Data to use
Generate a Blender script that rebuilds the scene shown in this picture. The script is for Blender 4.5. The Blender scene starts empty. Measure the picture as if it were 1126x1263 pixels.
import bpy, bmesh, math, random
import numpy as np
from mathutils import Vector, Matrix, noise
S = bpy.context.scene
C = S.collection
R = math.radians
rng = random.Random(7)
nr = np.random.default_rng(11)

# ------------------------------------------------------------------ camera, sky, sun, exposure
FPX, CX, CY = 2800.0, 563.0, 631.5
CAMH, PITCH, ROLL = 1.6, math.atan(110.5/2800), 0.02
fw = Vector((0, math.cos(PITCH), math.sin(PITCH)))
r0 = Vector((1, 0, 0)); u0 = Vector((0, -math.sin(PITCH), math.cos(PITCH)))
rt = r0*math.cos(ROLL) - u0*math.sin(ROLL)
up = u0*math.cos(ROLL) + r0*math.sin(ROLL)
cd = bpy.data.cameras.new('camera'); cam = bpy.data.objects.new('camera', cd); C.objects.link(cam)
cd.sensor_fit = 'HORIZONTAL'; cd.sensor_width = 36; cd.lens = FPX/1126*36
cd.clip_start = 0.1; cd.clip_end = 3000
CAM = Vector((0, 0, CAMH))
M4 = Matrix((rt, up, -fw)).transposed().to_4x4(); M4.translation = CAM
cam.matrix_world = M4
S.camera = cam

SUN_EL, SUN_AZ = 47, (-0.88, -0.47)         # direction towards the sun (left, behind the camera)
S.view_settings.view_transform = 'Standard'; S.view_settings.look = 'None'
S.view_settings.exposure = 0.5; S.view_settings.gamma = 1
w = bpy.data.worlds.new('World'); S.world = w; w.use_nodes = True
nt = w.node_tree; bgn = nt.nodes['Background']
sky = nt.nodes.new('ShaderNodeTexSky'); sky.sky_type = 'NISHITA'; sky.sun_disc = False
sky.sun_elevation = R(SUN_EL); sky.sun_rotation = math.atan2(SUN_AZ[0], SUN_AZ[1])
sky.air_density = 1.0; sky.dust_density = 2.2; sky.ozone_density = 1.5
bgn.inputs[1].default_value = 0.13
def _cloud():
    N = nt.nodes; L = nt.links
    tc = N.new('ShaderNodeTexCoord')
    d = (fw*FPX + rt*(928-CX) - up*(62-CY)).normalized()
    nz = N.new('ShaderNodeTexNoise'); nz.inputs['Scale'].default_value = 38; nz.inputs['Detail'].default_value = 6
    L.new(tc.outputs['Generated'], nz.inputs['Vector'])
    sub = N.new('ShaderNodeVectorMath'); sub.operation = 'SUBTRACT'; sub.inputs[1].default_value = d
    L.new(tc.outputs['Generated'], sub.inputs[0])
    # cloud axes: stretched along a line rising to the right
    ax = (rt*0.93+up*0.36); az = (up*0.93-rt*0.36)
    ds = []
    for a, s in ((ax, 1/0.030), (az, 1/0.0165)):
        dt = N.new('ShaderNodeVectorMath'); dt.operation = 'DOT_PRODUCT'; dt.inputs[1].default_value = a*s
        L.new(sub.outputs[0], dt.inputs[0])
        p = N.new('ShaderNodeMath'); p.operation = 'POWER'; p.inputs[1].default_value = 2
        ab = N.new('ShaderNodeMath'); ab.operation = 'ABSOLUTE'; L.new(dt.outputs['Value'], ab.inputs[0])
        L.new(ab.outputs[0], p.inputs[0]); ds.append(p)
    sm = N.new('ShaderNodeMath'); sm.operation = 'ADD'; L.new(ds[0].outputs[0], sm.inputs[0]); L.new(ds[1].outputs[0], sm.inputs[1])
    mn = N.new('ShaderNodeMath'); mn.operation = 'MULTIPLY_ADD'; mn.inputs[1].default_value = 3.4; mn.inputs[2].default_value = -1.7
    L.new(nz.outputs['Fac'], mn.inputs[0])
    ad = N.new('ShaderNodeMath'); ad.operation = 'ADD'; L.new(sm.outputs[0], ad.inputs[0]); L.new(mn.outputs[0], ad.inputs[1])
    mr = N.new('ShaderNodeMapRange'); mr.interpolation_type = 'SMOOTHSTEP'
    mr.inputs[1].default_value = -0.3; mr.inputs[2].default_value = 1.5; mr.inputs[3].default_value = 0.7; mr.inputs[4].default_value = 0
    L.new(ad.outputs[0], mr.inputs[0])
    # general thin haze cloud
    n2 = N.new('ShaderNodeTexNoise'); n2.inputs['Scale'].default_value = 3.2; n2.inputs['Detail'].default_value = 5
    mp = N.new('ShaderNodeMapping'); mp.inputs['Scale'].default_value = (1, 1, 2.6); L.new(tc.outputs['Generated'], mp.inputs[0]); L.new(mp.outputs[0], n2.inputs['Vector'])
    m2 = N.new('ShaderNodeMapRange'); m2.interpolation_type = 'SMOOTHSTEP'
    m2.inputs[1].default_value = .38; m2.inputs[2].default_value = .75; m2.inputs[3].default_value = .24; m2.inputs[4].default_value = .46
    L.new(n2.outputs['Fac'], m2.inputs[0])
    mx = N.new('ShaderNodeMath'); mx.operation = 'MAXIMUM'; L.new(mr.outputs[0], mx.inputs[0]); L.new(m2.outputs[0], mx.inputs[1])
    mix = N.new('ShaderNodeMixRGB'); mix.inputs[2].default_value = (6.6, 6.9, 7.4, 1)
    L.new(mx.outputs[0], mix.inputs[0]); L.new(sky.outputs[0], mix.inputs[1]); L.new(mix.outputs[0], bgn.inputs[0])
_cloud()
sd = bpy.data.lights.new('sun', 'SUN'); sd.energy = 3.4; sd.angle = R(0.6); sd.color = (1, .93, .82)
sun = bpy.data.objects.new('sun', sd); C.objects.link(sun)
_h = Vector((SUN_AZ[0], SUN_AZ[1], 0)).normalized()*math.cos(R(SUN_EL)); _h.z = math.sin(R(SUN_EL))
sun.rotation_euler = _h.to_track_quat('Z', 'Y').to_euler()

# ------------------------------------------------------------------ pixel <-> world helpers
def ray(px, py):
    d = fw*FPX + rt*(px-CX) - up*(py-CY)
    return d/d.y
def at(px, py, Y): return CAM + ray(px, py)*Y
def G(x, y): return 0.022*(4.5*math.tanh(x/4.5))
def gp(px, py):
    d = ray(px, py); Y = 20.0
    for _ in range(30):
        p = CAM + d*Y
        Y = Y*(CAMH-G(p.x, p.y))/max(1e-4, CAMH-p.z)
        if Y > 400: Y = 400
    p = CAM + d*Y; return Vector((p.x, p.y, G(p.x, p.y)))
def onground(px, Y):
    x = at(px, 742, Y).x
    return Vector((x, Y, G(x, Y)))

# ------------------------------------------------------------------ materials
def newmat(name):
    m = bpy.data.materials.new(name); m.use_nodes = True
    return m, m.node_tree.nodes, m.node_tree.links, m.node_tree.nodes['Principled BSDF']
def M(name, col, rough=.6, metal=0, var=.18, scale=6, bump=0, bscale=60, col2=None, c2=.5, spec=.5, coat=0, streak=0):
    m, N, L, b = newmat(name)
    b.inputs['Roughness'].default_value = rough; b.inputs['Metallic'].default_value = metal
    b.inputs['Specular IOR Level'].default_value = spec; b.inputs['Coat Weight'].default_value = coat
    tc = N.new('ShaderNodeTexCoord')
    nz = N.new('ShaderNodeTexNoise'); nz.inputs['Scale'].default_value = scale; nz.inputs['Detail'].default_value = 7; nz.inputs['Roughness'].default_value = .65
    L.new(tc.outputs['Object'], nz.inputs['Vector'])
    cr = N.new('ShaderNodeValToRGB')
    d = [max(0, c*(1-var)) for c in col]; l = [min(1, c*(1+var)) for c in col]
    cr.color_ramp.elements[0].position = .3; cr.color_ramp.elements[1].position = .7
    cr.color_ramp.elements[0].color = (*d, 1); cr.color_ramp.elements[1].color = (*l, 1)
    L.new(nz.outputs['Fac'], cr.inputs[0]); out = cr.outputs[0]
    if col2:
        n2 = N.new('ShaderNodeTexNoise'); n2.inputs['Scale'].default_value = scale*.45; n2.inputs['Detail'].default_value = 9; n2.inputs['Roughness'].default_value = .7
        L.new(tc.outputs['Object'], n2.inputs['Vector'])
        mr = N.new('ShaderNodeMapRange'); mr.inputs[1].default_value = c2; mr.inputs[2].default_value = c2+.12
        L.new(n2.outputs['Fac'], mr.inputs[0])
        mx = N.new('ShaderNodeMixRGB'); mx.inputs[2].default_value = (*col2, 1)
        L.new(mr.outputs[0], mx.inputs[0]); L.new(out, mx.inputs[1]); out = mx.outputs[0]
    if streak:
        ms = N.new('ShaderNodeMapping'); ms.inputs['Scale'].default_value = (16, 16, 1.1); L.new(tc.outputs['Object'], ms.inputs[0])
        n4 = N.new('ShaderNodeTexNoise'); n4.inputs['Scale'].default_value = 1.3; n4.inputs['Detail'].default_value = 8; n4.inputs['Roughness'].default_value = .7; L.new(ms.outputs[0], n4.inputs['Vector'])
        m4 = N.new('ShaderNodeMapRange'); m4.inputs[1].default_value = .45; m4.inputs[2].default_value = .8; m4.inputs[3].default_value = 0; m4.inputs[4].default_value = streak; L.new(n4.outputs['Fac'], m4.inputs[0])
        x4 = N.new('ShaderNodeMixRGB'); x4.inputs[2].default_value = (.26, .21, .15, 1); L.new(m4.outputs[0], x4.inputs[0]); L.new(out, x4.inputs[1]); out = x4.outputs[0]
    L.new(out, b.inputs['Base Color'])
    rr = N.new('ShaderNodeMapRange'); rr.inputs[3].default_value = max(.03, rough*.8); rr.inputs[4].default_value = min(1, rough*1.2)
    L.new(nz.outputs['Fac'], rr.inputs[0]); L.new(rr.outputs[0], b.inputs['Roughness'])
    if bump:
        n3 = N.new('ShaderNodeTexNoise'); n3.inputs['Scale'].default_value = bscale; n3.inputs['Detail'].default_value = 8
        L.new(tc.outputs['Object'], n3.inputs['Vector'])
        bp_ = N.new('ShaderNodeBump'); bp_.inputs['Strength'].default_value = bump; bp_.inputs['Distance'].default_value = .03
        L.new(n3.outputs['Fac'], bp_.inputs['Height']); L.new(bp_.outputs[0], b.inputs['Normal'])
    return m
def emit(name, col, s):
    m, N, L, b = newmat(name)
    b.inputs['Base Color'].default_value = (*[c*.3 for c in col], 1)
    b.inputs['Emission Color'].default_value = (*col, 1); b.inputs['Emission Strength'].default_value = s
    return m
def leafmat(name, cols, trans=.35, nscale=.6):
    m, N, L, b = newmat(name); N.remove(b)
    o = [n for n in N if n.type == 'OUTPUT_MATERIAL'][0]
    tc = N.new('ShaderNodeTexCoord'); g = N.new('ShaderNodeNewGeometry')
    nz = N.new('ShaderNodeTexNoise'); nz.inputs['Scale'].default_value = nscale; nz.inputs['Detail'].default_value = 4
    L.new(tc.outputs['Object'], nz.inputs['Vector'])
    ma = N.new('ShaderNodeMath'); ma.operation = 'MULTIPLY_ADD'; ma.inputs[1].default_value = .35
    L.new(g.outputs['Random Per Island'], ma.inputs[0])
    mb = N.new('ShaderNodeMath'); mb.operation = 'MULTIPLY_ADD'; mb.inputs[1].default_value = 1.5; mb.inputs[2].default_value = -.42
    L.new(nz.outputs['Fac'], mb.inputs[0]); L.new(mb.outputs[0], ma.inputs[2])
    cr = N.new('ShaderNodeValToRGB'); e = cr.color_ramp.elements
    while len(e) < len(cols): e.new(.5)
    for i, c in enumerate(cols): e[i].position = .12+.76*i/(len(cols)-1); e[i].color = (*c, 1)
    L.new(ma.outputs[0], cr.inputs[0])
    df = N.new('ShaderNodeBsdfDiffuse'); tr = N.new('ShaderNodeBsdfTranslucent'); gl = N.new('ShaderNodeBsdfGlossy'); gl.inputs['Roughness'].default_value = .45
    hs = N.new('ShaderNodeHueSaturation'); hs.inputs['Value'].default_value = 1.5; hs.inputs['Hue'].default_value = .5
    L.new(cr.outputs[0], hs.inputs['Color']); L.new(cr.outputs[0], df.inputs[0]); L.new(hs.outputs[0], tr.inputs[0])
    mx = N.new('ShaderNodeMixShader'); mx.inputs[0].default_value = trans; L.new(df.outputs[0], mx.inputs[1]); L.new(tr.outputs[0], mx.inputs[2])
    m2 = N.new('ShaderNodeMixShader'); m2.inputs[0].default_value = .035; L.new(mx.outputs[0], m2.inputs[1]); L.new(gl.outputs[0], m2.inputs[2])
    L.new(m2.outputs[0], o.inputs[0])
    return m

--

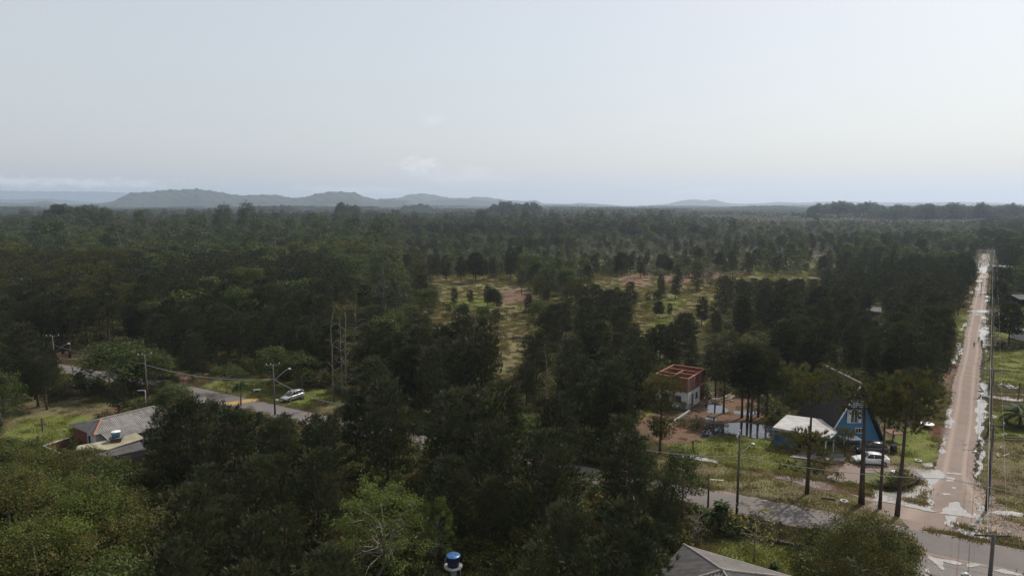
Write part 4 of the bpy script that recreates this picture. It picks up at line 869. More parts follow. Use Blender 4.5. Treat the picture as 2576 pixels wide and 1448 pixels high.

Exercise task
Print exactly the run of lines that starts at the line with "Generate a Blender" and ends at the line with "S.camera = cam". Leave out every other line.

Final result
Generate a Blender script that rebuilds the scene shown in this picture. The script is for Blender 4.5. The Blender scene starts empty. Measure the picture as if it were 1126x1263 pixels.
import bpy, bmesh, math, random
import numpy as np
from mathutils import Vector, Matrix, noise
S = bpy.context.scene
C = S.collection
R = math.radians
rng = random.Random(7)
nr = np.random.default_rng(11)

# ------------------------------------------------------------------ camera, sky, sun, exposure
FPX, CX, CY = 2800.0, 563.0, 631.5
CAMH, PITCH, ROLL = 1.6, math.atan(110.5/2800), 0.02
fw = Vector((0, math.cos(PITCH), math.sin(PITCH)))
r0 = Vector((1, 0, 0)); u0 = Vector((0, -math.sin(PITCH), math.cos(PITCH)))
rt = r0*math.cos(ROLL) - u0*math.sin(ROLL)
up = u0*math.cos(ROLL) + r0*math.sin(ROLL)
cd = bpy.data.cameras.new('camera'); cam = bpy.data.objects.new('camera', cd); C.objects.link(cam)
cd.sensor_fit = 'HORIZONTAL'; cd.sensor_width = 36; cd.lens = FPX/1126*36
cd.clip_start = 0.1; cd.clip_end = 3000
CAM = Vector((0, 0, CAMH))
M4 = Matrix((rt, up, -fw)).transposed().to_4x4(); M4.translation = CAM
cam.matrix_world = M4
S.camera = cam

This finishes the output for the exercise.